To set the stage this is a show from the later part Dylan’s Interstate 88 tour of The US and Canada. In 1988 Dylan changed the format & the concept for his live act considerably. It was the smallest backup band Dylan ever played with featuring G. E. Smith on acoustic and electric guitar, backup vocal, Kenny Aaronson on bass guitar, and Christopher Parker on drums. There were no backing singers. It had short shows (60-90 minutes) with a short acoustic set half-way through with 3-5 songs, backed by G. E. Smith only. Tight rock arrangements of all non-acoustic songs with no harmonica.
The first song gives the impression of yet another horror show, but on song two things look way up. This show is very well filmed, minimum shaking and good pans between Dylan and G.E. Smith; also very good zooming.The resolution is amazingly clear for its age. The sound on this one is quite good, I have yet to see D204.su but this is good enough to sit through. It is a bit dark at times, but to good effect, especially during the acoustic set with the light giving the classic Greatest Hits Part 2 look. The most annoying part is the heads here and there. At the start it’s just one head and I kept having the urge to slap the TV set as to make that person move. The taper has a straight on shot, close up at a general admission venue. As the concert goes on it becomes more obscured and one can see where people must be running into the taper, but the taper always recovers. Over all quite palatable. Over all a B- performance. The high point is two Blood On The Tracks songs back to back.

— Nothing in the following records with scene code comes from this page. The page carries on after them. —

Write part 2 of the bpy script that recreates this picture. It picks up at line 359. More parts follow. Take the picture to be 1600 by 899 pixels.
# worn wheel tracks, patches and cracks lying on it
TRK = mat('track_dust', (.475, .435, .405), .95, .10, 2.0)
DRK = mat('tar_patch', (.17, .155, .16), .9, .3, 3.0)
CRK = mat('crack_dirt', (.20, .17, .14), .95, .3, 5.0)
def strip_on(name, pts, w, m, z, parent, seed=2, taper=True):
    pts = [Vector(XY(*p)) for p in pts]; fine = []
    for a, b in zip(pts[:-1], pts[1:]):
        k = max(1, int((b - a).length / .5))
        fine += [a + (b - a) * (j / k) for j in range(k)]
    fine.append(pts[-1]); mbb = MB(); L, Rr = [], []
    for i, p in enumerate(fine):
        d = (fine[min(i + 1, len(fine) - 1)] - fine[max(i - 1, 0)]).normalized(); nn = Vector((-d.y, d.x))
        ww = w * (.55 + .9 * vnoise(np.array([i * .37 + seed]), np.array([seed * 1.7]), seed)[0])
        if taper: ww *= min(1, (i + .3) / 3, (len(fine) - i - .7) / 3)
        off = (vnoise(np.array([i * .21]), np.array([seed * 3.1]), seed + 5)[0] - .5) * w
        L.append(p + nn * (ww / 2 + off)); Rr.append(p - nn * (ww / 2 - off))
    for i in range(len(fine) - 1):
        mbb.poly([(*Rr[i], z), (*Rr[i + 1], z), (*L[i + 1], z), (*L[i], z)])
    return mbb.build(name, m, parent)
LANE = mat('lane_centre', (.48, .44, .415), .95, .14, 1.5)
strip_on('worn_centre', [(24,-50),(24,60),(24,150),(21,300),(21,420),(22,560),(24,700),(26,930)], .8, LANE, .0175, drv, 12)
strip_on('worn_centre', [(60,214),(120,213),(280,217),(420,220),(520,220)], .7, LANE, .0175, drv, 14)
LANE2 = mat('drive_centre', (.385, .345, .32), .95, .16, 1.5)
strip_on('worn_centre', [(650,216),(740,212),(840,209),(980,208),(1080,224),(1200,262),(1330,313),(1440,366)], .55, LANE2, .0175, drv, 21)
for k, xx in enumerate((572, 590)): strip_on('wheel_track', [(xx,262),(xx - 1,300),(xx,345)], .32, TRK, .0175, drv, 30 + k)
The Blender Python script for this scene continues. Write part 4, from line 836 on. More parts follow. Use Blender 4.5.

The best part of this is the historical aspect. Dylan is well into a long tour and really looks like he just wants to go home, almost too comic effect. 1988 saw the release of Down In The Groove, perhaps his worst received record since Self Portrait. Silvio was on the radio, but only because of The Deads involvement. Dylan was quickly going from Rock and Roll Legend into the abyss of obscurity that he talks about on D731, quickly becoming (in his words)a rock n roll relic. So in some ways this has the effect of rubber necking at a car crash, morbid curiosity. But as only Dylan can do, he pulls it off with style. At the very end as the crown realizes there will be no encore you can hear the taper say “I think I got away with it!!!” Dylan must have had the same thoughts that night.